▶ Collected material:
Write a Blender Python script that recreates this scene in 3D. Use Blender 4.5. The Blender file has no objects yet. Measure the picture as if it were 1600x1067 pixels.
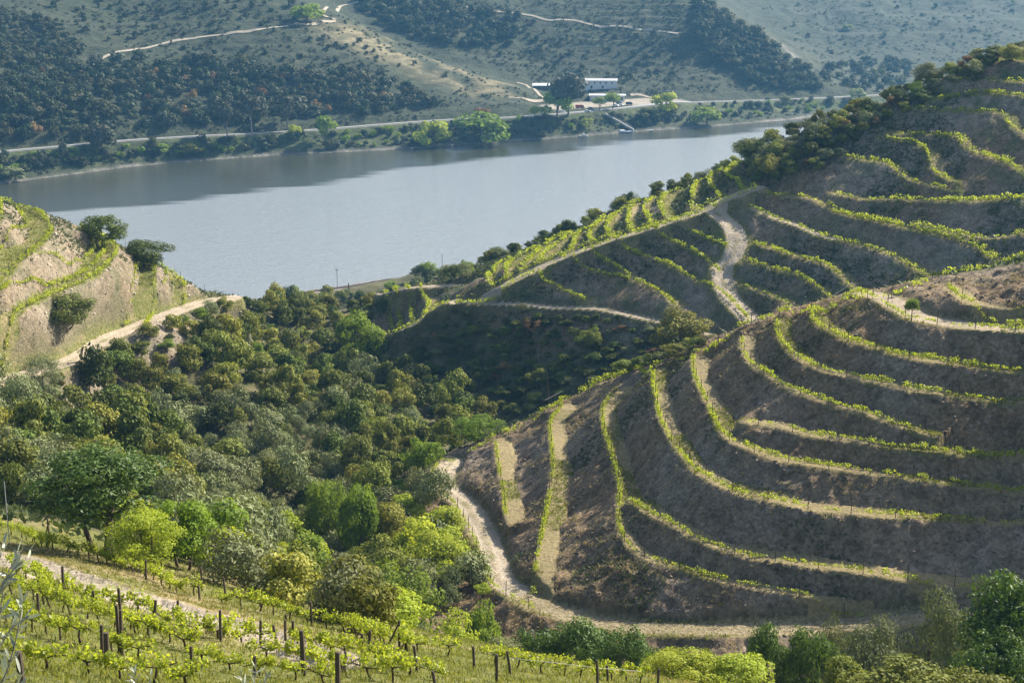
import bpy, bmesh, math, random
import numpy as np
from math import radians as R, sin, cos, tan, pi
from mathutils import Vector, Matrix

SC = bpy.context.scene
COL = SC.collection
random.seed(7)
RNG = np.random.default_rng(11)

# ------------------------------------------------------------------ camera, sky, sun, exposure
CAM_Z = 140.0
PITCH = R(15.6)
FPX = 2440.0                      # focal length in pixels of a 1600 px wide frame
cam_data = bpy.data.cameras.new('camera')
cam = bpy.data.objects.new('camera', cam_data)
COL.objects.link(cam)
cam.location = (0, 0, CAM_Z)
cam.rotation_euler = (R(90) - PITCH, 0, 0)
cam_data.sensor_width = 36.0
cam_data.lens = 36.0 * FPX / 1600.0
cam_data.clip_start = 0.3
cam_data.clip_end = 9000
SC.camera = cam

SUN_AZ, SUN_EL = R(52), R(36)     # azimuth measured from the view direction (+Y) towards +X
world = bpy.data.worlds.new('World')
SC.world = world
world.use_nodes = True
wn = world.node_tree.nodes
wl = world.node_tree.links
bg = wn.get('Background') or wn.new('ShaderNodeBackground')
sky = wn.new('ShaderNodeTexSky')
sky.sky_type = 'NISHITA'
sky.sun_disc = False
sky.sun_elevation = SUN_EL
sky.sun_rotation = SUN_AZ
sky.air_density = 1.0
sky.dust_density = 2.0
sky.ozone_density = 1.0
wl.new(sky.outputs[0], bg.inputs[0])
bg.inputs[1].default_value = 0.10

sun_d = bpy.data.lights.new('sun', 'SUN')
sun_d.energy = 5.0
sun_d.angle = R(0.5)
sun_d.color = (1.0, 0.925, 0.79)
sun = bpy.data.objects.new('sun', sun_d)
COL.objects.link(sun)
sdir = Vector((sin(SUN_AZ) * cos(SUN_EL), cos(SUN_AZ) * cos(SUN_EL), sin(SUN_EL)))
sun.rotation_euler = sdir.to_track_quat('Z', 'Y').to_euler()
sun.location = (60, 60, 200)

SC.view_settings.view_transform = 'Standard'
SC.view_settings.look = 'None'
SC.view_settings.gamma = 1.0
SC.view_settings.use_curve_mapping = False
SC.view_settings.exposure = 1.24

SC.render.engine = 'CYCLES'
SC.cycles.use_denoising = True
SC.cycles.max_bounces = 6
SC.cycles.diffuse_bounces = 2
SC.cycles.glossy_bounces = 2
SC.cycles.transmission_bounces = 3
SC.cycles.volume_bounces = 0
SC.cycles.transparent_max_bounces = 8

# ------------------------------------------------------------------ helpers
def ray(px, py):
    dx = (px - 800.0) / FPX
    dy = -(py - 533.5) / FPX
    return np.array([dx, cos(PITCH) + dy * sin(PITCH), -sin(PITCH) + dy * cos(PITCH)])

def at_z(px, py, z):
    d = ray(px, py)
    t = (z - CAM_Z) / d[2]
    return np.array([d[0] * t, d[1] * t, z])

def at_d(px, py, D):
    d = ray(px, py)
    t = D / d[1]
    return np.array([d[0] * t, D, CAM_Z + d[2] * t])

def resample(P, step):
    P = np.asarray(P, float)
    # Catmull-Rom through the points, then even spacing
    Q = np.vstack([2 * P[0] - P[1], P, 2 * P[-1] - P[-2]])
    out = []
    for i in range(1, len(Q) - 2):
        p0, p1, p2, p3 = Q[i - 1:i + 3]
        n = max(2, int(np.linalg.norm((p2 - p1)[:2]) / 1.0))
        t = np.linspace(0, 1, n, endpoint=False)[:, None]
        out.append(0.5 * (2 * p1 + (p2 - p0) * t + (2 * p0 - 5 * p1 + 4 * p2 - p3) * t ** 2 + (3 * p1 - p0 - 3 * p2 + p3) * t ** 3))
    out.append(P[-1:])
    F = np.vstack(out)
    s = np.concatenate([[0], np.cumsum(np.linalg.norm(np.diff(F[:, :2], axis=0), axis=1))])
    n = max(2, int(s[-1] / step) + 1)
    u = np.linspace(0, s[-1], n)
    return np.stack([np.interp(u, s, F[:, k]) for k in range(F.shape[1])], 1)

def line_z(pts, z0, z1=None):
    """pixels of a line that runs level (or climbs evenly from z0 to z1) -> points in the world"""
    n = len(pts)
    zs = np.linspace(z0, z0 if z1 is None else z1, n)
    return np.array([at_z(p[0], p[1], z) for p, z in zip(pts, zs)])

def smooth(a, b, x):
    t = np.clip((x - a) / (b - a), 0, 1)
    return t * t * (3 - 2 * t)

def hash2(ix, iy, seed):
    n = (ix.astype(np.int64) * 374761393 + iy.astype(np.int64) * 668265263 + seed * 974634777) & 0xFFFFFFFF
    n = ((n ^ (n >> 13)) * 1274126177) & 0xFFFFFFFF
    n = n ^ (n >> 16)
    return (n & 0xFFFFFF) / float(0xFFFFFF)

def vnoise(x, y, seed=0):
    ix, iy = np.floor(x), np.floor(y)
    fx, fy = x - ix, y - iy
    fx = fx * fx * (3 - 2 * fx); fy = fy * fy * (3 - 2 * fy)
    a = hash2(ix, iy, seed); b = hash2(ix + 1, iy, seed)
    c = hash2(ix, iy + 1, seed); d = hash2(ix + 1, iy + 1, seed)
    return (a * (1 - fx) + b * fx) * (1 - fy) + (c * (1 - fx) + d * fx) * fy - 0.5

def fbm(x, y, scale, octv=4, seed=0):
    r = 0; a = 1.0
    for i in range(octv):
        r = r + a * vnoise(x / scale + 17.3 * i, y / scale - 9.1 * i, seed + i)
        scale *= 0.5; a *= 0.5
    return r

class TPS:
    """thin-plate surface through scattered points"""
    def __init__(self, P, v, lam=0.02, s=60.0):
        self.P = np.asarray(P, float)[:, :2] / s
        self.s = s
        n = len(self.P)
        K = self.k(self.P, self.P) + lam * np.eye(n)
        A = np.zeros((n + 3, n + 3))
        A[:n, :n] = K
        A[:n, n] = 1; A[:n, n + 1:] = self.P
        A[n, :n] = 1; A[n + 1:, :n] = self.P.T
        b = np.zeros(n + 3); b[:n] = v
        self.w = np.linalg.solve(A, b)
    @staticmethod
    def k(A, B):
        d2 = (A[:, None, 0] - B[None, :, 0]) ** 2 + (A[:, None, 1] - B[None, :, 1]) ** 2
        return 0.5 * d2 * np.log(d2 + 1e-12)
    def __call__(self, x, y):
        sh = x.shape
        Q = np.stack([x.ravel(), y.ravel()], 1) / self.s
        out = np.empty(len(Q))
        n = len(self.P)
        for i in range(0, len(Q), 6000):
            q = Q[i:i + 6000]
            out[i:i + 6000] = self.k(q, self.P) @ self.w[:n] + self.w[n] + q @ self.w[n + 1:]
        return out.reshape(sh)

def dedupe(P, V, cell=1.5):
    seen = set(); a = []; b = []
    for p, v in zip(P, V):
        k = (round(p[0] / cell), round(p[1] / cell))
        if k in seen: continue
        seen.add(k); a.append(p); b.append(v)
    return np.array(a), np.array(b)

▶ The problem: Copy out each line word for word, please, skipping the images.

▶ Reply to the exercise:
Write a Blender Python script that recreates this scene in 3D. Use Blender 4.5. The Blender file has no objects yet. Measure the picture as if it were 1600x1067 pixels.
import bpy, bmesh, math, random
import numpy as np
from math import radians as R, sin, cos, tan, pi
from mathutils import Vector, Matrix

SC = bpy.context.scene
COL = SC.collection
random.seed(7)
RNG = np.random.default_rng(11)

# ------------------------------------------------------------------ camera, sky, sun, exposure
CAM_Z = 140.0
PITCH = R(15.6)
FPX = 2440.0                      # focal length in pixels of a 1600 px wide frame
cam_data = bpy.data.cameras.new('camera')
cam = bpy.data.objects.new('camera', cam_data)
COL.objects.link(cam)
cam.location = (0, 0, CAM_Z)
cam.rotation_euler = (R(90) - PITCH, 0, 0)
cam_data.sensor_width = 36.0
cam_data.lens = 36.0 * FPX / 1600.0
cam_data.clip_start = 0.3
cam_data.clip_end = 9000
SC.camera = cam

SUN_AZ, SUN_EL = R(52), R(36)     # azimuth measured from the view direction (+Y) towards +X
world = bpy.data.worlds.new('World')
SC.world = world
world.use_nodes = True
wn = world.node_tree.nodes
wl = world.node_tree.links
bg = wn.get('Background') or wn.new('ShaderNodeBackground')
sky = wn.new('ShaderNodeTexSky')
sky.sky_type = 'NISHITA'
sky.sun_disc = False
sky.sun_elevation = SUN_EL
sky.sun_rotation = SUN_AZ
sky.air_density = 1.0
sky.dust_density = 2.0
sky.ozone_density = 1.0
wl.new(sky.outputs[0], bg.inputs[0])
bg.inputs[1].default_value = 0.10

sun_d = bpy.data.lights.new('sun', 'SUN')
sun_d.energy = 5.0
sun_d.angle = R(0.5)
sun_d.color = (1.0, 0.925, 0.79)
sun = bpy.data.objects.new('sun', sun_d)
COL.objects.link(sun)
sdir = Vector((sin(SUN_AZ) * cos(SUN_EL), cos(SUN_AZ) * cos(SUN_EL), sin(SUN_EL)))
sun.rotation_euler = sdir.to_track_quat('Z', 'Y').to_euler()
sun.location = (60, 60, 200)

SC.view_settings.view_transform = 'Standard'
SC.view_settings.look = 'None'
SC.view_settings.gamma = 1.0
SC.view_settings.use_curve_mapping = False
SC.view_settings.exposure = 1.24

SC.render.engine = 'CYCLES'
SC.cycles.use_denoising = True
SC.cycles.max_bounces = 6
SC.cycles.diffuse_bounces = 2
SC.cycles.glossy_bounces = 2
SC.cycles.transmission_bounces = 3
SC.cycles.volume_bounces = 0
SC.cycles.transparent_max_bounces = 8

# ------------------------------------------------------------------ helpers
def ray(px, py):
    dx = (px - 800.0) / FPX
    dy = -(py - 533.5) / FPX
    return np.array([dx, cos(PITCH) + dy * sin(PITCH), -sin(PITCH) + dy * cos(PITCH)])

def at_z(px, py, z):
    d = ray(px, py)
    t = (z - CAM_Z) / d[2]
    return np.array([d[0] * t, d[1] * t, z])

def at_d(px, py, D):
    d = ray(px, py)
    t = D / d[1]
    return np.array([d[0] * t, D, CAM_Z + d[2] * t])

def resample(P, step):
    P = np.asarray(P, float)
    # Catmull-Rom through the points, then even spacing
    Q = np.vstack([2 * P[0] - P[1], P, 2 * P[-1] - P[-2]])
    out = []
    for i in range(1, len(Q) - 2):
        p0, p1, p2, p3 = Q[i - 1:i + 3]
        n = max(2, int(np.linalg.norm((p2 - p1)[:2]) / 1.0))
        t = np.linspace(0, 1, n, endpoint=False)[:, None]
        out.append(0.5 * (2 * p1 + (p2 - p0) * t + (2 * p0 - 5 * p1 + 4 * p2 - p3) * t ** 2 + (3 * p1 - p0 - 3 * p2 + p3) * t ** 3))
    out.append(P[-1:])
    F = np.vstack(out)
    s = np.concatenate([[0], np.cumsum(np.linalg.norm(np.diff(F[:, :2], axis=0), axis=1))])
    n = max(2, int(s[-1] / step) + 1)
    u = np.linspace(0, s[-1], n)
    return np.stack([np.interp(u, s, F[:, k]) for k in range(F.shape[1])], 1)

def line_z(pts, z0, z1=None):
    """pixels of a line that runs level (or climbs evenly from z0 to z1) -> points in the world"""
    n = len(pts)
    zs = np.linspace(z0, z0 if z1 is None else z1, n)
    return np.array([at_z(p[0], p[1], z) for p, z in zip(pts, zs)])

def smooth(a, b, x):
    t = np.clip((x - a) / (b - a), 0, 1)
    return t * t * (3 - 2 * t)

def hash2(ix, iy, seed):
    n = (ix.astype(np.int64) * 374761393 + iy.astype(np.int64) * 668265263 + seed * 974634777) & 0xFFFFFFFF
    n = ((n ^ (n >> 13)) * 1274126177) & 0xFFFFFFFF
    n = n ^ (n >> 16)
    return (n & 0xFFFFFF) / float(0xFFFFFF)

def vnoise(x, y, seed=0):
    ix, iy = np.floor(x), np.floor(y)
    fx, fy = x - ix, y - iy
    fx = fx * fx * (3 - 2 * fx); fy = fy * fy * (3 - 2 * fy)
    a = hash2(ix, iy, seed); b = hash2(ix + 1, iy, seed)
    c = hash2(ix, iy + 1, seed); d = hash2(ix + 1, iy + 1, seed)
    return (a * (1 - fx) + b * fx) * (1 - fy) + (c * (1 - fx) + d * fx) * fy - 0.5

def fbm(x, y, scale, octv=4, seed=0):
    r = 0; a = 1.0
    for i in range(octv):
        r = r + a * vnoise(x / scale + 17.3 * i, y / scale - 9.1 * i, seed + i)
        scale *= 0.5; a *= 0.5
    return r

class TPS:
    """thin-plate surface through scattered points"""
    def __init__(self, P, v, lam=0.02, s=60.0):
        self.P = np.asarray(P, float)[:, :2] / s
        self.s = s
        n = len(self.P)
        K = self.k(self.P, self.P) + lam * np.eye(n)
        A = np.zeros((n + 3, n + 3))
        A[:n, :n] = K
        A[:n, n] = 1; A[:n, n + 1:] = self.P
        A[n, :n] = 1; A[n + 1:, :n] = self.P.T
        b = np.zeros(n + 3); b[:n] = v
        self.w = np.linalg.solve(A, b)
    @staticmethod
    def k(A, B):
        d2 = (A[:, None, 0] - B[None, :, 0]) ** 2 + (A[:, None, 1] - B[None, :, 1]) ** 2
        return 0.5 * d2 * np.log(d2 + 1e-12)
    def __call__(self, x, y):
        sh = x.shape
        Q = np.stack([x.ravel(), y.ravel()], 1) / self.s
        out = np.empty(len(Q))
        n = len(self.P)
        for i in range(0, len(Q), 6000):
            q = Q[i:i + 6000]
            out[i:i + 6000] = self.k(q, self.P) @ self.w[:n] + self.w[n] + q @ self.w[n + 1:]
        return out.reshape(sh)

def dedupe(P, V, cell=1.5):
    seen = set(); a = []; b = []
    for p, v in zip(P, V):
        k = (round(p[0] / cell), round(p[1] / cell))
        if k in seen: continue
        seen.add(k); a.append(p); b.append(v)
    return np.array(a), np.array(b)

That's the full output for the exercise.